Using Windows Embedded Standard 7 you can quickly build an Operating System configuration that support your hardware and include only the components required to run your application.

Being able to customize the set of packages that are included in your image has multiple advantages:

- reduced footprint (you’ll save storage and memory giving more resources to your application)

- improved security (some services may have bugs that allows remote exploits and can become a security issue, removing them if they are not needed on your device will improve security)

- improved reliability (less code, less bugs Smile ).

In Windows Embedded Standard 7 you can generate a set-up DVD or thumbdrive that can be used to install the operating system and your application on a target machine. Doing a full setup on each device could be a suitable solution, but it has some drawbacks. Setup may take a long time and may require some user interaction, some components may need to be installed or configured after the main OS setup etc. For those scenarios cloning is a more suitable alternative.

But you can’t clone a WES7 hard-drive and just use it to boot another machine. Every device has some local-ids that need to be unique and may prevent your cloned machines to operate when they are connected to a network. You need to remove those IDs from your machine before you clone its OS image. At the first boot the system will re-configure itself and generate new IDs.

To perform the “ID-cleanup” operation you can use the sysprep tool that is installed on every WES7 device inside the Windows\System32\Sysprep folder.

By launching:

sysprep /generalize /oobe /shutdown

This command will remove machine-specific IDs and prepare your system for cloning. It will also shutdown the device, preventing any further configuration operation that may change its “clean” state.

If you restart the device you’ll discover that the system will ask for some of the same information (computer name, user account, time zone etc.) that you may have already configured using the Image Configuration Editor. This may be an issue if you want that all your devices have the same settings.

To prevent this you can take the answer file you used to create the Windows Embedded Standard 7 image currently running and open it inside a text editor. It’s an XML text file that you can edit.

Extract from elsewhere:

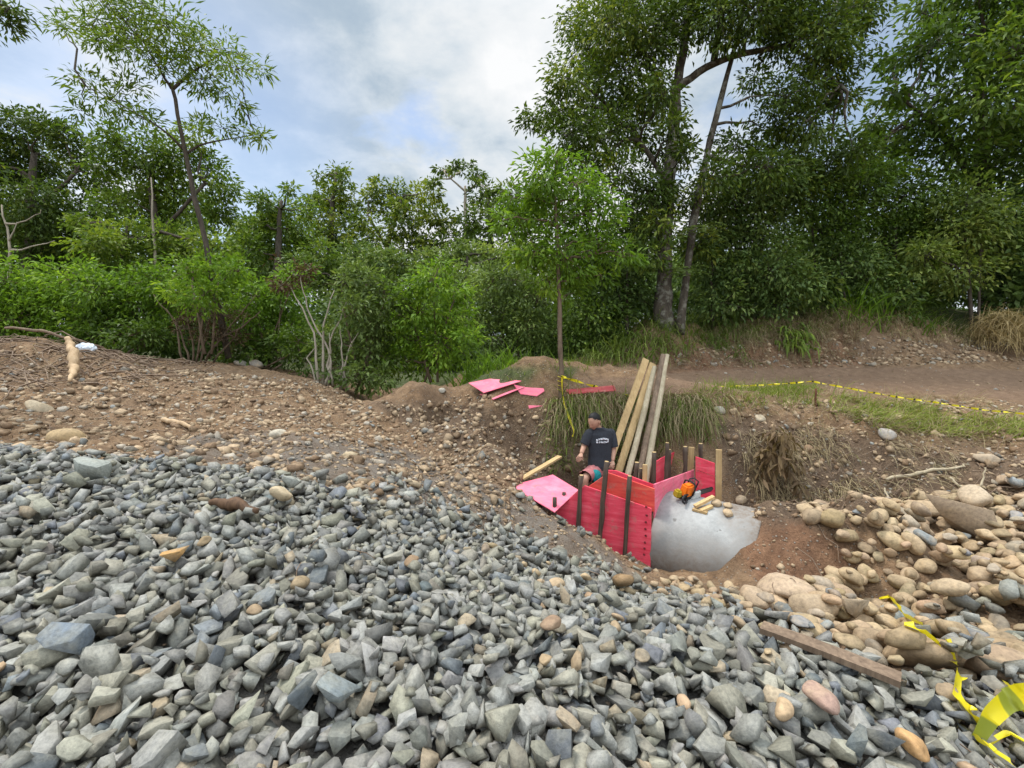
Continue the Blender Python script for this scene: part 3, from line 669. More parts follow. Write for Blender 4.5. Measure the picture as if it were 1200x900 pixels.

You’ll have to remove the <servicing> node and all the settings nodes that are not involved in the syspref phase (leaving only <settings pass="oobeSystem"> and <settings pass="Specialize">). Then you can use this reduced version of your answer file to automate the post-sysprep phase.

By launching:

sysprep /generalize /oobe /shutdown /unattend:<path to your XML file>

you’ll have a clonable image that will re-configure the device at first startup automatically, with no need of user interaction.